** What is being asked **
Repeat, exactly and completely, the entries shown underneath.

** Task input **

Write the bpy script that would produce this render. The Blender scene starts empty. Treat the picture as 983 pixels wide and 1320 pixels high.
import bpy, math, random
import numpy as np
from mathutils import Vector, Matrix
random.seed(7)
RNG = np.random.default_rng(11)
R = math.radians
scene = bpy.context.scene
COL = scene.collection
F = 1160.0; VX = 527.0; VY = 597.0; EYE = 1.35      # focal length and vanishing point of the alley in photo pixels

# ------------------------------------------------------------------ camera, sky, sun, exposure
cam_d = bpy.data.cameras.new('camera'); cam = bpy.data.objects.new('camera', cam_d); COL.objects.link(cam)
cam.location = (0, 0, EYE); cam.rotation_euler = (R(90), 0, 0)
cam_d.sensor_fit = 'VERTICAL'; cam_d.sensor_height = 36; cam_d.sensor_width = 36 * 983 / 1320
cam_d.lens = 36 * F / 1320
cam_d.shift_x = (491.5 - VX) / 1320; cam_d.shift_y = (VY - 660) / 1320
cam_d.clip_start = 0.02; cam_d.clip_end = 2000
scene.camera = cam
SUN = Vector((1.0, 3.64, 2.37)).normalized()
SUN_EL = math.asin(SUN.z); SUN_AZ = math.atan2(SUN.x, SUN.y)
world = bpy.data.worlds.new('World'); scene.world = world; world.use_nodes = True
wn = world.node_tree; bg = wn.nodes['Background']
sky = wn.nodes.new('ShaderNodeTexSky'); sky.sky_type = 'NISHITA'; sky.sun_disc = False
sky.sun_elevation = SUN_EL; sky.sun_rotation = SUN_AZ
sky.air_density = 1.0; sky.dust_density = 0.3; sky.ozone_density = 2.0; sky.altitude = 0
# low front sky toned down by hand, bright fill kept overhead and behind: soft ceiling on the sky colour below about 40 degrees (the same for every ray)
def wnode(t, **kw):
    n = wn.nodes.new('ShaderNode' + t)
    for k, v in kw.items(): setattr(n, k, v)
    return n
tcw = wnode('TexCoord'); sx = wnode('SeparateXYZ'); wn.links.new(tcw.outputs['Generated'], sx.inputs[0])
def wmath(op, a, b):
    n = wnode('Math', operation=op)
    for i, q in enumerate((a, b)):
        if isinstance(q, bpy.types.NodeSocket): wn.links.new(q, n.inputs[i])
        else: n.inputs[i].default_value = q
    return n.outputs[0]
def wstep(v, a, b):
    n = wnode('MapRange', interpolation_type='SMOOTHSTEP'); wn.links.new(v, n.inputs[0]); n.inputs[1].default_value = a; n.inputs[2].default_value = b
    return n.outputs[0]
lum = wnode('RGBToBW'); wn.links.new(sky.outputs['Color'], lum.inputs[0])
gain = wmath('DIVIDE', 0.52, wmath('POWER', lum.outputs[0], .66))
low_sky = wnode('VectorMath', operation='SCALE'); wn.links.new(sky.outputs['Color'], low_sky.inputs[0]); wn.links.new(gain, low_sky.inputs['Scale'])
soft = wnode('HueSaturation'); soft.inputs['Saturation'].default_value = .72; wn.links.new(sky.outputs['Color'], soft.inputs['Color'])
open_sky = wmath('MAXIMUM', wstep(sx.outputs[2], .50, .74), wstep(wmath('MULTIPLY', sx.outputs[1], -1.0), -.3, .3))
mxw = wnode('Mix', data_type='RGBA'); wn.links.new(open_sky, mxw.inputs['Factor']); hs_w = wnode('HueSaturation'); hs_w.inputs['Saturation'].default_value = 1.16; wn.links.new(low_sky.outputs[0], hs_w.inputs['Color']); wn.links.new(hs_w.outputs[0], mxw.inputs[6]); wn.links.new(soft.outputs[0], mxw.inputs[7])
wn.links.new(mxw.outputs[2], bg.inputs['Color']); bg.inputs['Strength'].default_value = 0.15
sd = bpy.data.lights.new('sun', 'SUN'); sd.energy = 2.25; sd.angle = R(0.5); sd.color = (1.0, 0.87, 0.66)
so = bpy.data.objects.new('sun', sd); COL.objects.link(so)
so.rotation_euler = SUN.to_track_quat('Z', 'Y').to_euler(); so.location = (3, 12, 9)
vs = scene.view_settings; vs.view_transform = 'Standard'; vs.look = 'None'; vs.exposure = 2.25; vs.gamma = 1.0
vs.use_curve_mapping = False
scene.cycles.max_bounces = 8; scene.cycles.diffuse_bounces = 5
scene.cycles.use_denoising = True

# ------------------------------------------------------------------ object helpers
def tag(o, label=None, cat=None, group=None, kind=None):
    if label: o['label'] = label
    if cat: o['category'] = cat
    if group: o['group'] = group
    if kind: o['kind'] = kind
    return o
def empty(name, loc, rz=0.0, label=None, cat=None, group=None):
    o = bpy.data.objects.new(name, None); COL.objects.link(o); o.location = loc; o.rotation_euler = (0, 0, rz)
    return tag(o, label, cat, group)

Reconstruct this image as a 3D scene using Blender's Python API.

** Output **
Write the bpy script that would produce this render. The Blender scene starts empty. Treat the picture as 983 pixels wide and 1320 pixels high.
import bpy, math, random
import numpy as np
from mathutils import Vector, Matrix
random.seed(7)
RNG = np.random.default_rng(11)
R = math.radians
scene = bpy.context.scene
COL = scene.collection
F = 1160.0; VX = 527.0; VY = 597.0; EYE = 1.35      # focal length and vanishing point of the alley in photo pixels

# ------------------------------------------------------------------ camera, sky, sun, exposure
cam_d = bpy.data.cameras.new('camera'); cam = bpy.data.objects.new('camera', cam_d); COL.objects.link(cam)
cam.location = (0, 0, EYE); cam.rotation_euler = (R(90), 0, 0)
cam_d.sensor_fit = 'VERTICAL'; cam_d.sensor_height = 36; cam_d.sensor_width = 36 * 983 / 1320
cam_d.lens = 36 * F / 1320
cam_d.shift_x = (491.5 - VX) / 1320; cam_d.shift_y = (VY - 660) / 1320
cam_d.clip_start = 0.02; cam_d.clip_end = 2000
scene.camera = cam
SUN = Vector((1.0, 3.64, 2.37)).normalized()
SUN_EL = math.asin(SUN.z); SUN_AZ = math.atan2(SUN.x, SUN.y)
world = bpy.data.worlds.new('World'); scene.world = world; world.use_nodes = True
wn = world.node_tree; bg = wn.nodes['Background']
sky = wn.nodes.new('ShaderNodeTexSky'); sky.sky_type = 'NISHITA'; sky.sun_disc = False
sky.sun_elevation = SUN_EL; sky.sun_rotation = SUN_AZ
sky.air_density = 1.0; sky.dust_density = 0.3; sky.ozone_density = 2.0; sky.altitude = 0
# low front sky toned down by hand, bright fill kept overhead and behind: soft ceiling on the sky colour below about 40 degrees (the same for every ray)
def wnode(t, **kw):
    n = wn.nodes.new('ShaderNode' + t)
    for k, v in kw.items(): setattr(n, k, v)
    return n
tcw = wnode('TexCoord'); sx = wnode('SeparateXYZ'); wn.links.new(tcw.outputs['Generated'], sx.inputs[0])
def wmath(op, a, b):
    n = wnode('Math', operation=op)
    for i, q in enumerate((a, b)):
        if isinstance(q, bpy.types.NodeSocket): wn.links.new(q, n.inputs[i])
        else: n.inputs[i].default_value = q
    return n.outputs[0]
def wstep(v, a, b):
    n = wnode('MapRange', interpolation_type='SMOOTHSTEP'); wn.links.new(v, n.inputs[0]); n.inputs[1].default_value = a; n.inputs[2].default_value = b
    return n.outputs[0]
lum = wnode('RGBToBW'); wn.links.new(sky.outputs['Color'], lum.inputs[0])
gain = wmath('DIVIDE', 0.52, wmath('POWER', lum.outputs[0], .66))
low_sky = wnode('VectorMath', operation='SCALE'); wn.links.new(sky.outputs['Color'], low_sky.inputs[0]); wn.links.new(gain, low_sky.inputs['Scale'])
soft = wnode('HueSaturation'); soft.inputs['Saturation'].default_value = .72; wn.links.new(sky.outputs['Color'], soft.inputs['Color'])
open_sky = wmath('MAXIMUM', wstep(sx.outputs[2], .50, .74), wstep(wmath('MULTIPLY', sx.outputs[1], -1.0), -.3, .3))
mxw = wnode('Mix', data_type='RGBA'); wn.links.new(open_sky, mxw.inputs['Factor']); hs_w = wnode('HueSaturation'); hs_w.inputs['Saturation'].default_value = 1.16; wn.links.new(low_sky.outputs[0], hs_w.inputs['Color']); wn.links.new(hs_w.outputs[0], mxw.inputs[6]); wn.links.new(soft.outputs[0], mxw.inputs[7])
wn.links.new(mxw.outputs[2], bg.inputs['Color']); bg.inputs['Strength'].default_value = 0.15
sd = bpy.data.lights.new('sun', 'SUN'); sd.energy = 2.25; sd.angle = R(0.5); sd.color = (1.0, 0.87, 0.66)
so = bpy.data.objects.new('sun', sd); COL.objects.link(so)
so.rotation_euler = SUN.to_track_quat('Z', 'Y').to_euler(); so.location = (3, 12, 9)
vs = scene.view_settings; vs.view_transform = 'Standard'; vs.look = 'None'; vs.exposure = 2.25; vs.gamma = 1.0
vs.use_curve_mapping = False
scene.cycles.max_bounces = 8; scene.cycles.diffuse_bounces = 5
scene.cycles.use_denoising = True

# ------------------------------------------------------------------ object helpers
def tag(o, label=None, cat=None, group=None, kind=None):
    if label: o['label'] = label
    if cat: o['category'] = cat
    if group: o['group'] = group
    if kind: o['kind'] = kind
    return o
def empty(name, loc, rz=0.0, label=None, cat=None, group=None):
    o = bpy.data.objects.new(name, None); COL.objects.link(o); o.location = loc; o.rotation_euler = (0, 0, rz)
    return tag(o, label, cat, group)

Reconstruct this image as a 3D scene using Blender's Python API.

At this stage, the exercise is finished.